A conversation with Cathie Pilkington, Bridget Riley Fellow, in which she speaks about the work she has produced during her residency at the BSR from September to October 2024, ahead of the Winter Open Studios.
SCULPTURE IS LIKE ARCHEOLOGY, YOU DIG AND YOU FIND SOMETHING
John Skeaping RA
I am a sculptor who makes site responsive installations.
I am currently in Rome making drawings, thinking about sculpture. The title of my project is “The Braided Borderline: a graphic exploration of the tension between object and image in relief sculpture”.
I have naturally divided my 6 months’ residency into two halves – The first for research, collecting and testing and the second for assembly, and material manifestation – where some of the (vast) materials collected will be synthesised and deployed.
How does a visual artist talk about ‘research’? Is an artist’s research more like an obsessive quest for expression, a pathological drive? The artist might be described as someone who starts with ‘the self’ and then attempts to make connections with existing knowledge in the world rather than the other way round – if you believe there is a self that is.
ROME AS OBSTRUCTION
I have been thinking about Harold Blooms book The Anxiety of Influence, in which he introduces the figure of The Covering Cherub – an obstructing presence – representing the daemon of continuity and inherited tradition, the problematic baggage of cultural history, the embarrassments of a tradition too wealthy to need anything anymore.
This feels like a particularly helpful acknowledgement for an artist anywhere, let alone in Rome. After visiting all of the incredible sites that many have studied and spoken about, the artist has to stand in the face of all of this overwhelming material, pick up their pencil or brush or camera or sound equipment and attempt to make something happen in their studio.
STUDIO
As a sculptor and an assembler, assembling ideas as well as objects, my practice is porous. I often feel my way into a situation by making site responsive installations which acknowledge the history of the place I am working in. Every studio at BSR is haunted by the energies of its predecessors.
I have been trying to inhabit this space with my own energies and started work by situating my ‘self’ alongside strong associative imagery. I began by making Bridget Riley drawings in felt tip, unmeasured, mostly from memory, bound to fail, like a broken or repaired mosaic that deviates from its logic but you fill in the gaps in your head.
I also climbed into the BSR fountain wearing an archaeologist’s wellies to make large rubbings from John Skeaping’s beautiful relief carvings of deer. I am here to think about drawing and relief sculpture, so this felt like the right place to start – turning the sculpture back into a drawing.
As time has passed, I have been growing my studio into a thought space – a Denkraum as Aby Warburg would put it. Tuning in to vibrations and connections between Bridget Riley and antique mosaics, John Skeaping and Roman animal sculpture.
DRAWING
PICTORIAL ELEMENTS ARE THE AGENTS
Bridget Riley
Drawing is hybrid it moves in-between things – cultural registers and disciplines.

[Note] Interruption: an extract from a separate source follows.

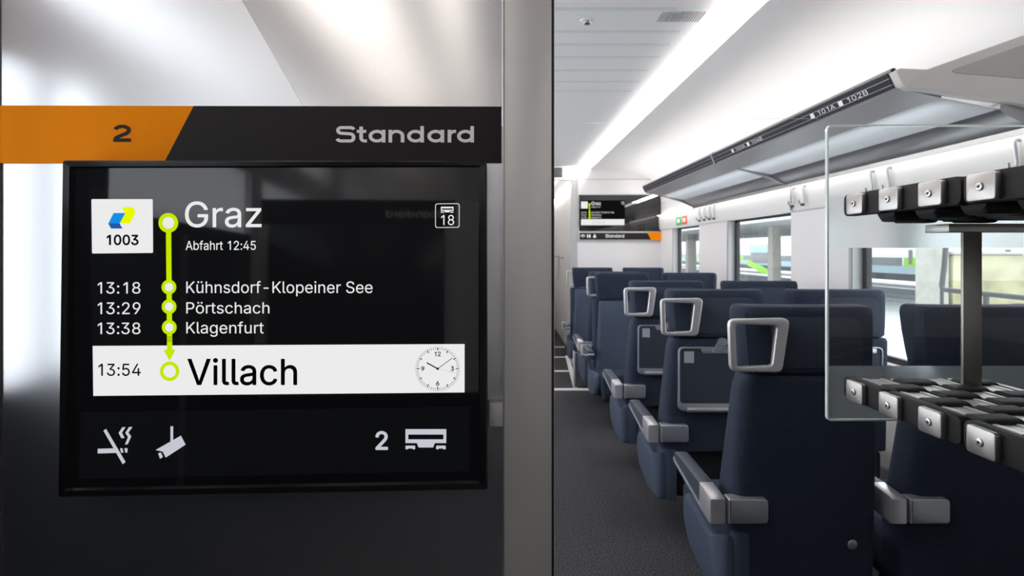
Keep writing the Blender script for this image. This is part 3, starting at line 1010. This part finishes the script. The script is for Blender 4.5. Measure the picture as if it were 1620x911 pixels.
def seat(name, X, Y, face, label, aisle, tray, full, handles=True):
    """face = 1 looks down the train away from the camera, -1 looks back; side -x of the seat is the armrest side when face = 1"""
    e = empty(name, (X, Y, 0), 0 if face > 0 else math.pi)
    sd = 1 if face > 0 else -1
    tag(e, label, 'seat', 'train seats')
    zlo = .20 if full else .455
    k = (sd, full)
    part_of('back_shell', ('shell', full), lambda: shell(sd, zlo), M['fabric'], e)
    hd_ = part_of('headrest', ('head', sd), lambda: headrest(sd), M['fabric'], e)
    if face > 0:
        part_of('headrest_panel', ('hpanel',), lambda: headpanel(sd), M['fabric_panel'], hd_)
    if face < 0:
        part_of('backrest_cushion', ('pad',), lambda: backpad(sd), M['fabric_lit'], e)
    part_of('seat_cushion', ('cush',), lambda: cushion(sd), M['fabric'], e)
    if aisle:
        part_of('side_shell', ('side', sd), lambda: sideshield(sd), M['fabric_lit'], e)
    part_of('seat_frame', ('under',), lambda: underframe(sd), M['black'], e)
    part_of('pedestal', ('ped', sd), lambda: pedestal(sd), M['darkgrey'], e)
    if aisle and handles:
        h = part_of('grab_handle', ('handle', sd), lambda: handle(sd), M['handle'], e)
        part_of('handle_mount', ('hm', sd), lambda: handle_mount(sd), M['black'], h)
    if aisle or face > 0:
        a = part_of('armrest', ('pad', sd, 'arm'), lambda: arm_pad(sd), M['leather'], e)
        part_of('armrest_edge', ('edge', sd), lambda: arm_edge(sd), M['silverline'], a)
        part_of('hinge_block', ('block', sd), lambda: arm_block(sd), M['handle'], a)
        part_of('armrest_bracket', ('bracket', sd), lambda: arm_bracket(sd), M['alu'], a)
    if tray:
        t = part_of('tray_table', ('tray',), lambda: tray_panel(sd), M['tray'], e)
        part_of('tray_frame', ('trayf',), lambda: tray_frame(sd), M['silverline'], t)
        part_of('tray_latch', ('trayl',), lambda: tray_latch(sd), M['silverline'], t)
        part_of('tray_hook', ('trayh',), lambda: tray_hook(sd), M['silverline'], t)
        part_of('tray_grip', ('trayb',), lambda: tray_bar(sd), M['alu_bright'], t)
        part_of('sticker', ('stick',), lambda: MB().box(-.164, -.118, -.0135, -.0118, .886, .940), M['sticker'], t)
        part_of('sticker_dot', ('dot',), lambda: MB().disc((-.125, -.0134, .890), (0, -1, 0), .006, .001, 16), M['green_dot'], t)
    return e

XA, XW = 1.02, 1.602
R1, R2, R3, R4, R5 = 1.93, 2.75, 3.57, 5.10, 6.74
s1 = seat('train_seat', XA, R1, 1, 'dark navy aisle seat seen from behind, full plain back, beside the glass divider', True, False, True)
kn = MB().disc((L(1353) + 0.0, .035, LZ(865)), (0, -1, 0), .017, .022, 22, .003)
kn.build('round_button', M['alu'], s1)
seat('train_seat', XW + .018, R1, 1, 'dark window seat seen from behind through the glass divider, behind the steel post', False, False, True)
s2 = seat('train_seat', XA, R2, 1, 'navy aisle seat with folded tray, second from the glass divider', True, True, False)
MB().disc((-.232, .034, .455), (-.5, -1, 0), .009, .014, 14, .003).build('screw', M['alu_bright'], s2)
seat('train_seat', XW, R2, 1, 'navy window seat next to the second aisle seat, partly covered by the glass divider', False, True, False)
seat('train_seat', XA, R3, 1, 'navy aisle seat with tray facing the seats that look back', True, True, False)
seat('train_seat', XW, R3, 1, 'navy window seat beside the middle window, third from the glass divider', False, True, False)
seat('train_seat', XA, R4, -1, 'blue aisle seat turned towards the camera, its grey cushion showing', True, False, False)
seat('train_seat', XW, R4, -1, 'blue window seat turned towards the camera, only its headrest showing', False, False, False)
seat('train_seat', XA, R4 + .17, 1, 'aisle seat hidden back to back behind the one turned to the camera, armrest showing', True, False, False, False)
seat('train_seat', XA, R5, -1, 'aisle seat under the far screen, turned towards the camera', True, False, False)
seat('train_seat', XW, R5, -1, 'window seat headrest under the far orange sign, turned towards the camera', False, False, False)

# ------------------------------------------------------------------ luggage rack by the glass divider
XE = 0.84
rack = empty('luggage_rack', (1.15, 1.2, 0))
tag(rack, 'steel and black rubber luggage rack with two shelves and a flat post', 'luggage rack')
caps = [1.383 - .122 * i for i in range(6)]
def shelf(zc, up):
    rows = [.912 + .070 * k for k in range(4)]
    sl = MB()
    for x in rows:
        for q in range(5):
            sl.box(x - .028 + q * .0108, x - .026 + q * .0108 + .0088, .60, 1.43, zc - .022, zc + .021 + (.002 if q in (0, 4) else 0), .0015, 1)
    s_ = rel(sl.build('shelf_slats', M['slat'], rack), rack)
    # rubber along the front edge, in links that cover two plates each
    ends = [(1.295, 1.445), (1.075, 1.290), (.855, 1.070), (.62, .850)]
    for a, b in ends:
        pr = round_poly(rect(a, b, zc - .027, zc + .027), .016, 5)
        MB().prism(pr, 'x', XE + .008, XE + .030, .003).build('rubber_edge', M['rubber'], s_)
    for k, x in enumerate(rows):
        for j in range(8):
            yc_ = 1.383 + .06 - .122 * j - (.061 if k % 2 else 0)
            if yc_ - .036 < .60 or yc_ + .036 > 1.445: continue
            key = ('rub', up)
            if key not in CACHE:
                m2 = MB(); secs = []
                for xx, s2_ in ((-.040, .8), (-.034, 1), (.034, 1), (.040, .8)):
                    secs.append([(xx, y * (1 - (1 - s2_) * .15), z * s2_) for y, z in round_poly(rect(-.031, .031, -.046 if up else -.029, .029), .018, 5)])
                CACHE[key] = m2.loft(secs).mesh('rubber_block', M['rubber'])
            o = link('rubber_block', CACHE[key], s_)
            o.location = (x, yc_, zc)
    for d in caps[:5]:
        pl = round_poly(rect(d - .031, d + .031, zc - .0245, zc + .0245), .007, 4)
        MB().prism(pl, 'x', XE - .004, XE + .008, .0015).build('steel_plate', M['steel'], s_)
        bo = MB().disc((XE - .003, d, zc), (-1, 0, 0), .0075, .004, 16, .001)
        bo.build('bolt', M['alu_bright'], s_)
        bo = MB().disc((XE - .0065, d, zc), (-1, 0, 0), .003, .0012, 6)
        bo.build('bolt_socket', M['black'], s_)
    return s_
ZU, ZL = H + .114, H - .334
shelf(ZU, True)
shelf(ZL, False)
rel(MB().box(1.165, 1.180, .55, 1.40, ZL - .03, ZL + .022, .002).build('side_rail', M['post'], rack), rack)
rel(MB().box(1.19, 1.95, .55, 1.42, ZL - .03, ZL - .012, .002).build('lower_plate', M['black'], rack), rack)
rel(MB().box(1.15, 1.95, .55, 1.42, ZU - .015, ZU + .01, .002).build('upper_plate', M['black'], rack), rack)
rel(MB().box(1.018, 1.95, 1.325, 1.40, H + .045, H + .064, .001).build('cross_beam', M['steel'], rack), rack)
rel(MB().box(1.063, 1.107, 1.34, 1.349, ZL - .03, H + .045, .002).build('post', M['post'], rack), rack)
rel(MB().box(1.80, 1.845, 1.34, 1.349, ZL - .03, H + .045, .002).build('post', M['post'], rack), rack)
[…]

Drawing is decoration, diagram and preparatory study, graphic sign, narrative instruction, ritual embellishment, renaissance cartoon, relief sculpture. Drawing is hybrid, it finds its way through obstacles like water. The imagery I have been encountering is built, assembled, excavated and applied.
Frescos excavated in Pompeii and decorated Etruscan tombs – their ancient colours surviving as raw energy.

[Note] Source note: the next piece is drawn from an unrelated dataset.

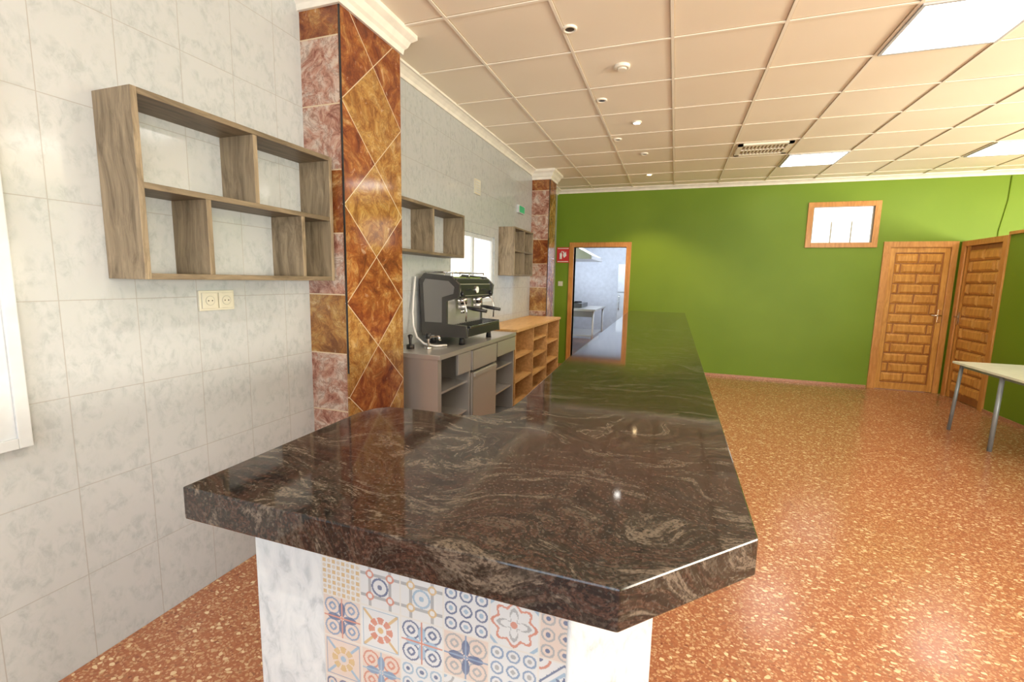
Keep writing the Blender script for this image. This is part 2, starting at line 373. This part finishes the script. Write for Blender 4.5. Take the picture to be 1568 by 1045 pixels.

Established and stylised figurative animations applied to Etruscan vases with a powerful, limited colour palette.
Mosaics are physically embedded into a situation – you encounter them with your body, you walk over the image.

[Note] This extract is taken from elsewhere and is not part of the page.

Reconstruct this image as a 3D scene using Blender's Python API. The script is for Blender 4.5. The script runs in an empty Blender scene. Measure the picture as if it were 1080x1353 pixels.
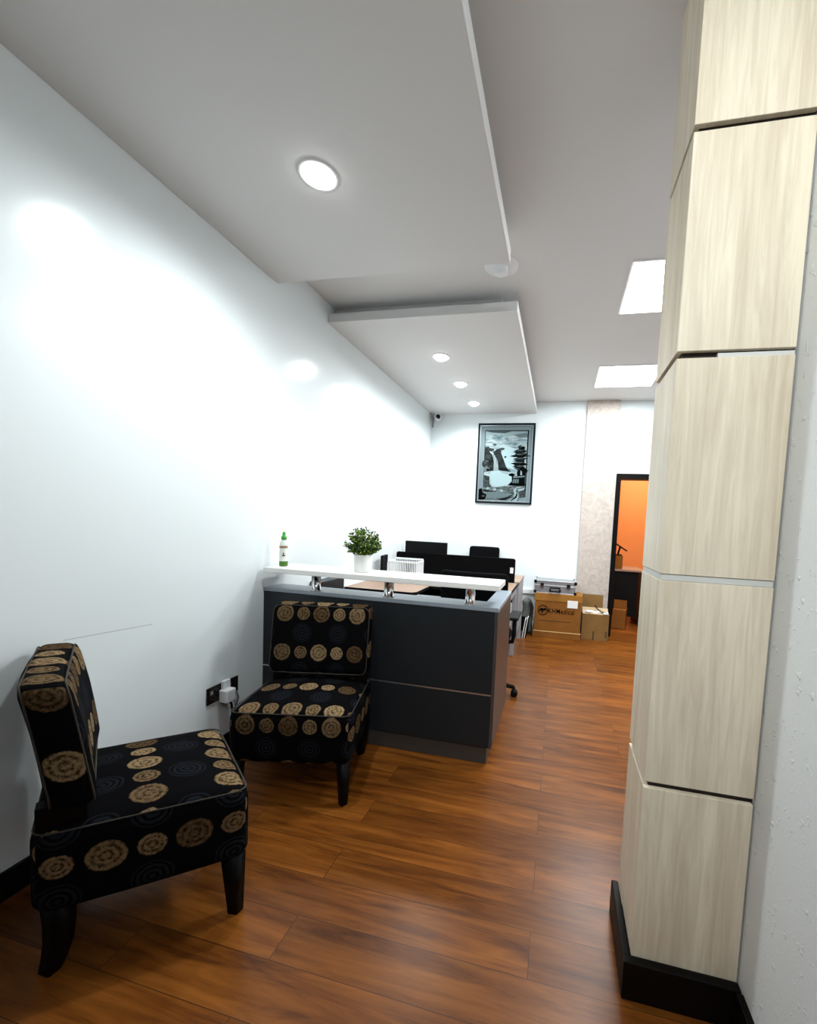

Changing the context of encounter – changes everything.
What happens if I draw on the floor?
Library of forms: Sala Degli Animali
I am now involved in the engrossing process of developing content – making drawings of various animal tropes I have encountered. Here are some examples from the extraordinary Vatican Sala Degli Animali and Museo Arceologico Nazionale di Napoli.
The Leaping piglet of Herculaneum – believed to embody Epicurus’s doctrine of innocence and pleasure.
Deer being attacked by dogs – a metaphor for psychological and physical torment, violence and power.
Duck with fish demonstrating the formal ingenuity of creating this image-object, as carved stone is rendered transparent.
Drawings inspired by some of these objects will form the basis of a series of cartoon friezes exploring the tension between object and image. Occupying the entire studio space, this immersive work aims to present fragmented recollections from the bric-a-brac of civilisation.